** Begin ENTRIES SUPPLIED **
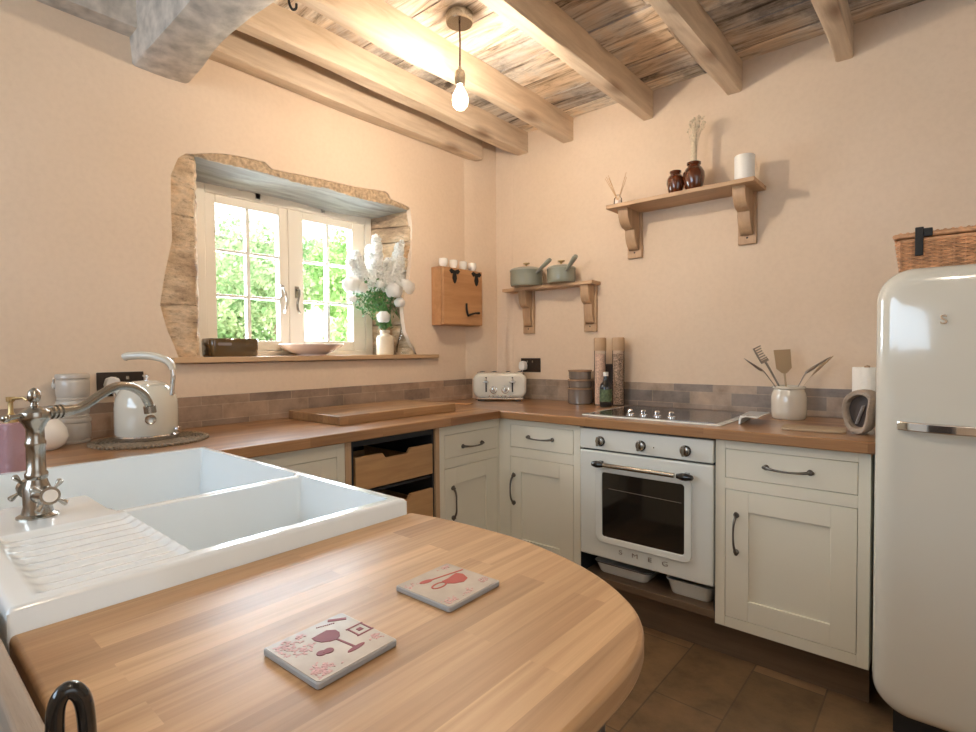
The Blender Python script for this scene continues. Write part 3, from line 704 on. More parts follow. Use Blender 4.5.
rk = B(); rk.tube([(CXO-.15, -.0145, CZO+.075), (CXO+.17, -.0145, CZO+.068)], .0012, 6); rk.obj('oven_rack', 'steel', do)
h_ = B(); h_.tube([(.128, -.052, .716), (.50-.045, -.052, .716)], .0095, 14); ho = h_.obj('oven_handle', 'nickel', do)
for s, x in ((-1, .115), (1, .495)):
    e = B(); m = Matrix.Rotation(R(90), 4, 'Y'); e.lathe([(0, -.030), (.010, -.026), (.0155, -.006), (.015, .008), (.011, .022), (.009, .03)] if s < 0 else [(.009, -.03), (.011, -.022), (.015, -.008), (.0155, .008), (.010, .032), (0, .038)], 16, (x, -.052, .716), m)
    e.box(x-.008, x+.008, -.05, -.012, .706, .726); e.obj('handle_end', 'black', ho)
for i, ch in enumerate('SMEG'):
    lt = letters(ch, .027, do, 'steel', (.205+.066*i, -.0135, .336), (R(90), 0, 0), .0008, 'letter', 1, 'raised metal letter '+ch); lt.scale = (1.45, 1, 1)
for x in (.108, .298, .486):
    m = Matrix.Rotation(R(90), 4, 'X')
    k = B(); k.lathe([(.0225, 0), (.0225, .005), (.019, .008)], 24, (x, -.012, .812), m); ko = k.obj('knob', 'black', ov)
    k = B(); k.lathe([(.019, .006), (.0175, .016), (.010, .018), (0, .018)], 24, (x, -.012, .812), m); k.box(x-.0045, x+.0045, -.046, -.028, .794, .834); k.obj('knob_cap', 'nickel', ko, bevel=.001)
B().box(.352, .356, -.0135, -.012, .808, .812).obj('indicator_light', 'black', ov)
sh = thing('oven_shelf_housing', 'open dark shelf recess below the white oven', 'shelf', (-1.2735, OY, 0))
B().box(.0, OW, .0, .52, .165, .195).obj('shelf_board', 'plinth', sh, bevel=.002)
b = B(); b.box(0, .004, .0, .52, .195, .290); b.box(OW-.004, OW, 0, .52, .195, .290); b.box(.004, OW-.004, .50, .52, .195, .290); b.obj('side_panel', 'blackm', sh)
def tray(name, label, loc, w, dpt, h, lid, rz):
    t = thing(name, label, 'dish', loc, rz)
    b = B(); n = 6; prev = None
    for z, s in ((0, .84), (.006, .88), (h-.008, .985), (h-.006, 1.03), (h, 1.03), (h-.004, .96), (.01, .86)):
        ringv = [b.bm.verts.new((a, c, z)) for a, c in rrect(w*s, dpt*s, .025, n)]
        if prev: [b.bm.faces.new((prev[k], prev[(k+1) % len(prev)], ringv[(k+1) % len(prev)], ringv[k])) for k in range(len(prev))]
        else: b.bm.faces.new(ringv)
        prev = ringv
    b.bm.faces.new(prev); b.obj('dish_body', 'enamel', t)
    b = B(); b.tube([(x, y, h-.003) for x, y in rrect(w*1.04, dpt*1.04, .027, n)+[rrect(w*1.04, dpt*1.04, .027, n)[0]]], .0022, 6); b.obj('rim', lid, t)
tray('enamel_dish', 'wider white enamel dish on the left of the shelf below the oven', (-1.10, 2.285, .1955), .265, .19, .052, 'tinback', 0)
tray('enamel_dish', 'deeper white enamel dish on the right of the shelf below the oven', (-.795, 2.265, .1955), .190, .16, .062, 'enamel', 0)
# ------------------------------------------------------------------ hob
hb = thing('induction_hob', 'white framed black hob with four chrome knobs set in the worktop', 'hob', (-1.300, 2.19, .912))
B().prism(rrect(.628, .50, .012, 4, .314, .25), 0, .006).obj('hob_frame', 'enamel', hb, bevel=.002)
B().prism(rrect(.572, .455, .006, 4, .314, .262), .0055, .0075).obj('glass_plate', 'hob', hb)
for i in range(4):
    b = B(); x = .197+.064*i; b.lathe([(.018, 0), (.018, .004), (.011, .008), (.0125, .020), (.009, .025), (0, .026)], 20, (x, .105, .0075)); b.obj('hob_knob', 'chrome', hb)

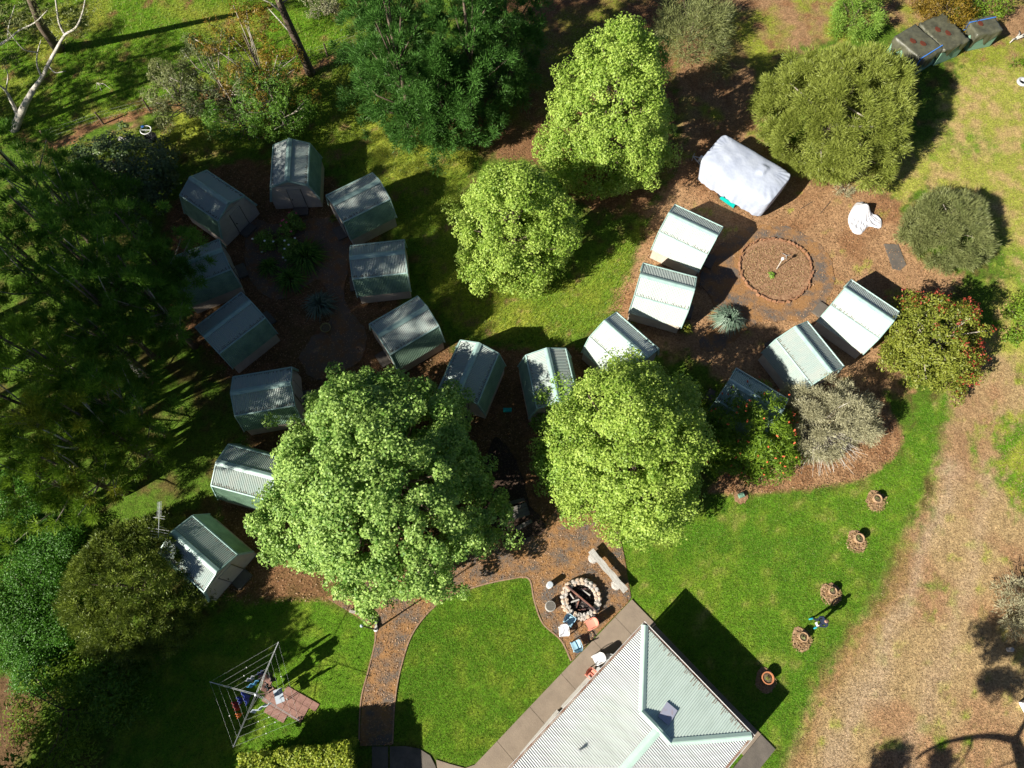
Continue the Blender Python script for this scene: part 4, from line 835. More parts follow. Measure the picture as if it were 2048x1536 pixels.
# ------------------------------------------------------------------ brick ring bed
rc_ = U(1551, 539); rr = 2.36
ring = thing('garden_ring', 'round garden bed edged with upright bricks in the right hand clearing', 'garden bed', (rc_[0], rc_[1], 0))
bs = MB(); n = 48
bs.poly([(math.cos(2*PI*k/n)*(rr-.08), math.sin(2*PI*k/n)*(rr-.08)) for k in range(n)], -.1, .05); bs.build('soil', BEDSOIL, ring)
bm_ = [MB().box((0, 0, .07), (.09, .24, .2), jit=.014).build('brick', BRICK, ring) for _ in range(4)]
for k in range(54):
    o = bm_[k] if k < 4 else bm_[k % 4].copy()
    if k >= 4: COL.objects.link(o)
    a = 2*PI*k/54+rng.normal(0, .012); r_ = rr+rng.normal(0, .045)+.07*math.sin(a*3)
    o.location = (r_*math.cos(a), r_*math.sin(a), rng.uniform(-.03, .03)); o.rotation_euler = (rng.normal(0, .08), rng.normal(0, .1), a+rng.normal(0, .22)); o.parent = ring
g = U(1552.6, 539)
post = thing('garden_light', 'short post with white head standing in the brick ring', 'garden light', g)
MB().tube([(0, 0, 0), (0.05, .15, 1.0)], .03, 8).build('post', PALEBARK, post); MB().lathe([(.02, .95), (.09, 1.0), (.11, 1.1), (.07, 1.18), (.01, 1.2)], (.05, .15, 0), 12).build('head', WHITE, post, True)
g = U(1571, 514); sp = thing('sprinkler', 'small three-armed metal sprinkler in the brick ring', 'sprinkler', g)
MB().bar((0, 0, 0), (0, 0, .2), .02).build('stem', METAL, sp)
for k in range(3): MB().bar((0, 0, .18), (.28*math.cos(k*2.1+.3), .28*math.sin(k*2.1+.3), .14), .018).build('arm', METAL, sp)
for i, (a, b_) in enumerate((((1601, 418), (1624, 404)), ((1641, 426), (1661, 403)))):
    s = MB().tube([U(*a)+[0, 0, .02], (U(*a)+U(*b_))/2+[0, 0, .05], U(*b_)+[0, 0, .03]], .018, 5).build('stick', BARK); tag(s, ('left', 'right')[i]+' one of two thin dark sticks on the dirt below the caravan', 'stick')

# ------------------------------------------------------------------ fire pit
STONE2 = [STONE, mat('grey_stone', (0.50, 0.47, 0.44), .9, (0.30, 0.28, 0.26), 5), mat('tan_stone', (0.60, 0.47, 0.36), .9, (0.38, 0.27, 0.2), 5)]
fc = U(1162, 1198, .15); fp = thing('fire_pit', 'round stone fire pit with charred logs next to the plastic chairs', 'fire pit', (fc[0], fc[1], 0))
R0 = 1.02
MB().lathe([(R0-.2, -.02), (R0-.22, .1), (.3, .16), (.01, .14)], n=28).build('ash', ASH, fp)
rw = MB().lathe([(R0+.04, -.02), (R0+.05, .2), (R0-.02, .35), (R0-.2, .36), (R0-.27, .2), (R0-.27, .0)], n=36); rw.f = rw.f[:-2]; rw.v[0] += rng.normal(0, .012, rw.v[0].shape); rw.build('mortar_wall', STONE, fp)
rings = [(R0+.02, .12, 27), (R0-.03, .31, 25), (R0-.20, .32, 22)]
for r_, z_, n in rings:
    for k in range(n):
        a = 2*PI*(k+rng.uniform(-.15, .15))/n; w_ = 2*PI*r_/n
        v = unit(rng.normal(size=(1, 3)))
        mb = MB(); prof = [(.02, -.5), (.42, -.42), (.5, -.05), (.44, .3), (.02, .45)]
        mb.lathe(prof, n=7); V = mb.v[0]; V += rng.normal(0, .045, V.shape); V *= np.array([w_*rng.uniform(.75, 1.15), w_*rng.uniform(.75, 1.05), .20*rng.uniform(.7, 1.2)])
        o = mb.build('stone', STONE2[int(rng.integers(3))], fp); o.location = (r_*math.cos(a), r_*math.sin(a), z_+rng.normal(0, .015)); o.rotation_euler = (0, rng.normal(0, .1), a)
MB().box((0, .02, .30), (2.0, .05, .42), rz=-.70).build('steel_plate', BURNT, fp)
for i, (x, y, L_, a, r_) in enumerate(((-.35, -.1, .5, .3, .05), (-.2, -.3, .4, 1.2, .04), (.25, .35, .6, -.6, .05), (.1, .5, .4, .2, .04), (-.5, .15, .35, 2.2, .04), (0, -.55, .45, .1, .04))):
    MB().tube([(x-L_/2*math.cos(a), y-L_/2*math.sin(a), .2), (x+L_/2*math.cos(a), y+L_/2*math.sin(a), .24)], r_, 6).build('charred_log', BURNT if i % 2 else TIMBER, fp)
# bench
ba, bb = U(1183, 1103, .5), U(1250, 1180, .5); bc = (ba+bb)/2; bd = bb-ba; bl = float(np.hypot(*bd[:2]))+.15
bn = thing('bench', 'long weathered slab bench on two stumps beside the fire pit', 'bench', (bc[0], bc[1], 0), math.atan2(bd[1], bd[0]))
n = 16; rows = []
for z_, sgn in ((.44, -1), (.52, -1), (.52, 1), (.44, 1)):
    rows.append([(-bl/2+bl*i/n, sgn*(.17+.02*math.sin(i*1.3+sgn)), z_) for i in range(n+1)])
rows.append(rows[0]); mb = MB().strip(rows); mb.box((-bl/2+.005, 0, .48), (.012, .33, .078)); mb.box((bl/2-.005, 0, .48), (.012, .33, .078)); mb.build('seat', TIMBER, bn)
for x in (-bl*.36, bl*.30): MB().lathe([(.30, 0), (.27, .2), (.26, .43), (.24, .438)], (x, -.08, 0), 14).build('leg', TIMBER, bn, False)
# stump stools
def stump(label, px, py, r_, h, m, m2=None):
    g = U(px, py, h); o = thing('stump_stool', label, 'stool', (g[0], g[1], 0))
    MB().lathe([(r_*1.02, 0), (r_*.95, h*.5), (r_, h), (r_*.98, h+.005)], n=14).build('trunk_section', m, o)
    MB().lathe([(r_*.9, h), (r_*.88, h+.012), (.01, h+.014)], n=14).build('cut_top', m2 or TIMBER, o); return o
stump('slim white painted stump stool left of the fire pit', 1100, 1169, .17, .62, WHITE, GALV); stump('wide cracked stump stool left of the fire pit', 1101, 1212, .28, .45, TIMBER, OLDWOOD)
# chairs
def make_chair(m, label, px, py, face, group='plastic chairs'):
    g = U(px, py, .42); o = thing('plastic_chair', label, 'chair', (g[0], g[1], 0), math.radians(face), group)
    r = []
    for j, y in enumerate(np.linspace(-.23, .23, 7)):
        r.append([(x, y*(1-.12*(x < 0)), .42+.03*abs(y/.23)**2*1.2+.012*(x/.22)**2) for x in np.linspace(-.22, .24, 6)])
    s = MB().strip(r); s.strip([[(p[0], p[1], p[2]-.025) for p in q] for q in r]); s.build('seat', m, o, True)
    r = []
    for z_ in np.linspace(.42, .86, 6):
        r.append([(-.22-(z_-.42)*.28-.05*(1-(y/.22)**2)+.05, y*(1 if z_ < .8 else .88), z_-(.03*(y/.22)**2 if z_ > .8 else 0)) for y in np.linspace(-.22, .22, 7)])
    s = MB().strip(r); s.strip([[(p[0]-.025, p[1], p[2]) for p in q] for q in r]); s.build('backrest', m, o, True)
    for sx in (.2, -.22):
        for sy in (.2, -.2): MB().box((sx*1.1, sy*1.1, .21), (.05, .05, .42), taper=.8).build('leg', m, o)
    for sy in (.25, -.25):
        MB().tube([(.2, sy, .42), (.2, sy, .6), (.1, sy*1.04, .63), (-.25, sy, .64)], .022, 5).build('armrest', m, o)
    return o
make_chair(CH_BLUE, 'light blue plastic chair touching the fire pit rim', 1140, 1241, -35)
make_chair(CH_WHITE, 'pale white plastic chair just left of the light blue one', 1128, 1263, -85)
make_chair(CH_PINK, 'pink plastic chair with its back to the path, right of the fire pit foot', 1182, 1248, 205)
make_chair(CH_BLUE, 'blue plastic chair standing alone below the fire pit', 1153, 1291, 110)
make_chair(CH_WHITE, 'white plastic chair on the concrete, nearest the pink chair', 1196, 1318, 205)
make_chair(CH_GREY, 'pale grey plastic chair half under the eave', 1221, 1319, 170)
make_chair(CH_PINK, 'red plastic chair at the eave end of the long bench', 1184, 1349, -40)
g = U(1199, 1340, .4); tb_ = thing('side_table', 'tiny grey octagonal table between the white and red chairs', 'table', (g[0], g[1], 0)); MB().lathe([(.17, .38), (.18, .4), (.17, .42)], n=8).build('top', CH_GREY, tb_)
for k in range(3): MB().bar((.1*math.cos(k*2.1), .1*math.sin(k*2.1), 0), (.06*math.cos(k*2.1), .06*math.sin(k*2.1), .38), .015).build('leg', CH_GREY, tb_)
# eave benches
for i, (a, b_, lab) in enumerate((((1178, 1352), (1122, 1414), 'weathered plank bench under the eave, upper one of two'), ((1114, 1420), (1040, 1508), 'weathered plank bench under the eave, lower one of two'))):
    p0, p1 = U(*a, .48), U(*b_, .48); c = (p0+p1)/2; d = p1-p0; L_ = float(np.hypot(*d[:2])); o = thing('bench', lab, 'bench', (c[0]+.12, c[1]-.1, 0), math.atan2(d[1], d[0]), 'benches under the eave')
    for k in (-.1, .1): MB().box((0, k, .47), (L_, .17, .05), jit=.004).build('seat_plank', TIMBER, o)
    for x in (-L_*.4, L_*.4): MB().box((x, 0, .22), (.1, .32, .44)).build('leg', TIMBER, o)

# ------------------------------------------------------------------ pots in mulch rings
POTS = [(1754.6, 997, 0, 'sandy pot on its mulch patch, farthest from the hall'), (1717.7, 1077, 0, 'sandy pot with a rounded lid, second from the top of the pot row'), (1665.7, 1182, 0, 'sandy pot nearest the shadow of the standing person'), (1606.5, 1274, 0, 'sandy pot just below the standing person'), (1534.5, 1356, 1, 'orange terracotta pot with a plant in the hall shadow')]
for i, (px, py, kd, lab) in enumerate(POTS):
    g = U(px, py, .35); o = thing('plant_pot', lab, 'pot', (g[0], g[1], 0), rng.uniform(0, 6), 'pots in a row on the lawn'); o.scale = (1+.12*math.sin(i*2.1),)*3; m = TERRA if kd else STRAWPOT
    R1 = .27 if kd else .23
    MB().lathe([(R1*.7, 0), (R1*.95, .36), (R1*1.08, .38), (R1*1.08, .44), (R1*.9, .44), (R1*.85, .36)], n=18).build('pot', m, o, False)
    MB().lathe([(R1*.88, .36), (R1*.6, .395), (.01, .40)], n=12).build('soil', SOIL_AND_SHADE, o)
    Pq = np.array([[0, 0, .42]]*3)+rng.normal(0, .05, (3, 3)); V, k, ti = leaves(Pq, np.tile([0, 0, 1.], (3, 1)), .1, 14, (.10, .04), 'leaf'); fast_mesh('seedling', V, k, L_SHRUBY if kd else L_SAGE, o, ti)
    q = U(px-4, py+4); ph = rng.uniform(0, 6)
    pts = [(q[0]+(.52+.05*math.sin(a*2+ph)+.03*math.sin(a*5+ph*2)+rng.normal(0,.018))*math.cos(a), q[1]+(.58+.05*math.sin(a*2+ph)+.03*math.cos(a*4+ph)+rng.normal(0,.018))*math.sin(a)) for a in np.linspace(0, 2*PI, 40, endpoint=False)]
    mo = MB(); c = q[:2]; rows = []
    for s_, z_ in ((1.0, -.03), (.96, .015), (.8, .025), (.6, .03), (.4, .03), (.02, .03)):
        rows.append([(c[0]+(x-c[0])*s_+rng.normal(0, .02), c[1]+(y-c[1])*s_+rng.normal(0, .02), z_+rng.normal(0, .009)) for x, y in pts])
        rows[-1].append(rows[-1][0])
    mo.strip(rows); mm = mo.build('mulch_patch', SAWDUST, None, False); tag(mm, 'ragged mulch patch under the ' + ('topmost sandy pot', 'sandy pot second from the top', 'sandy pot by the person shadow', 'sandy pot below the person', 'orange terracotta pot')[i], 'mulch', 'mulch patches under the pots');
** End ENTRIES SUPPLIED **
# PROBLEM REQUIREMENTS
In the listing, find each line with the string "script" and copy it.

# IN RESPONSE
The Blender Python script for this scene continues. Write part 3, from line 704 on. More parts follow. Use Blender 4.5.
Continue the Blender Python script for this scene: part 4, from line 835. More parts follow. Measure the picture as if it were 2048x1536 pixels.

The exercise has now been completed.